Do Social Entrepreneurs Exist?

I'm responding to Paul Light's first post on Social Edge:
Let There Be Light: 1. Do social entrepreneurs exist?

The question of "social entrepreneur" being too exclusively applied is somewhat amusing to me. For me, the two main reasons to identify as a social entrepreneur are:
1. You get to meet people who are much more like you than typical nonprofit or for-profit leaders, and
2. It's a fund raising hook.

Like a lot of long term social entrepreneurs, I was one for a decade before I heard the term. But, I have to admit I have gotten a ton of value from being labeled as one, both in terms of great peer interaction and funding.

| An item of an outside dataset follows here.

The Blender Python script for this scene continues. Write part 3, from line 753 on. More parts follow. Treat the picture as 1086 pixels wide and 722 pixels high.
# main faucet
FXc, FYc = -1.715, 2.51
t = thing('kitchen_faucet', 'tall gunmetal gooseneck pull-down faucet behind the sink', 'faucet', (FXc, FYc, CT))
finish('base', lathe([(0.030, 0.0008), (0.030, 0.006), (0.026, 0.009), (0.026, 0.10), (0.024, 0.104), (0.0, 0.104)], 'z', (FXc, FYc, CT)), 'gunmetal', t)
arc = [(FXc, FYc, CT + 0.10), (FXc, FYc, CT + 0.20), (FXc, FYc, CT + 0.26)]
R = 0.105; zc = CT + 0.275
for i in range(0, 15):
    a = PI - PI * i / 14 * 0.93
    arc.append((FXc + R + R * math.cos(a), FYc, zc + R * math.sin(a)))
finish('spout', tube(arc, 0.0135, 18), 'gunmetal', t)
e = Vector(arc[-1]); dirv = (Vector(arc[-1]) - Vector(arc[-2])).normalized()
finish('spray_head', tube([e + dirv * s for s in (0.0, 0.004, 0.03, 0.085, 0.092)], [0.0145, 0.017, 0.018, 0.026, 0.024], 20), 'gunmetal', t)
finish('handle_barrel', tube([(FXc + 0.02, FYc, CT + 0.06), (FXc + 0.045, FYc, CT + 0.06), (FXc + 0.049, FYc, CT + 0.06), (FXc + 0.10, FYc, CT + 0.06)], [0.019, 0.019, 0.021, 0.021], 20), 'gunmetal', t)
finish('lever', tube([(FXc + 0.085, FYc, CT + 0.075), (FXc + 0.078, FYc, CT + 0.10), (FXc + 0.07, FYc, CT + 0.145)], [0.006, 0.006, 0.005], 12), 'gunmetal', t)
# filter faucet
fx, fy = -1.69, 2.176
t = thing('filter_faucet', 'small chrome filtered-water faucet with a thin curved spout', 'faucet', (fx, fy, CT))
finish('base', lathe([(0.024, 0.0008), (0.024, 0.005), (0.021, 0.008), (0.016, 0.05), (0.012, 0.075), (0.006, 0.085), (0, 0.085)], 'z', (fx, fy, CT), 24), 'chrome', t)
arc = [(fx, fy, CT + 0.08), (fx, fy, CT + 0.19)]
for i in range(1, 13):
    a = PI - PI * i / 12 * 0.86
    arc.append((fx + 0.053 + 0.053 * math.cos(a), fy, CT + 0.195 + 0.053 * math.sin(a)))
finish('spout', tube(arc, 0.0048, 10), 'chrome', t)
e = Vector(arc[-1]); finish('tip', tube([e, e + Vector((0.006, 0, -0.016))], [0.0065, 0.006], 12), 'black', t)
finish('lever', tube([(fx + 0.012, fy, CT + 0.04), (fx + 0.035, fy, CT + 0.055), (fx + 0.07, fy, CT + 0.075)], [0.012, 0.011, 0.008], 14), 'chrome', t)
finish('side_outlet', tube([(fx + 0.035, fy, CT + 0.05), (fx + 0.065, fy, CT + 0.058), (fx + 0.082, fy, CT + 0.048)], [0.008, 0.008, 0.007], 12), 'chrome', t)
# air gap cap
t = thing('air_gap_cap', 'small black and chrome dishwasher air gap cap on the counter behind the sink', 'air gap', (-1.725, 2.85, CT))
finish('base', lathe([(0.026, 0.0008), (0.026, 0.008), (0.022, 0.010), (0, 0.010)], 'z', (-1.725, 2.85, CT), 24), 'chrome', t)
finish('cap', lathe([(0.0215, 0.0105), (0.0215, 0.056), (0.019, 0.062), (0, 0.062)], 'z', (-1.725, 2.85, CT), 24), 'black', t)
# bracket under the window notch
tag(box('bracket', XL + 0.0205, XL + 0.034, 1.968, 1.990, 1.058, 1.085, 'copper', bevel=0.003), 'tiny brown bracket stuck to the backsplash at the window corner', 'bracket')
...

On to the amusing part! One of the enduring facts about humanity is its response to incentives. Because of number 2 above, there is a strong incentive to self-identify as a social entrepreneur. Carl Schramm of Kauffman Foundation has joked to me that many traditional nonprofit organizations have rebranded as social entrepreneurs in their grant applications.

So, given the strong incentives to broaden the social entrepreneur tent to every social endeavor, how do we deal with this? Well, it depends on your objectives. For me, telling someone they are not a social entrepreneur has almost no reward and a fair amount of negatives. For a foundation like Skoll, which has to narrow their lists down to a tiny fraction of applications, they also don't have to tell people no about their status as an SE: they have plenty of great bona fide SEs to choose among.

If you really care in a particular case, I use the same filter when someone self-identifies as an entrepreneur. Did that person really create something new, either as a startup or a novel approach in an existing organization? In the final analysis, most people are going to use the "I-know-it-when-I-see-it" test.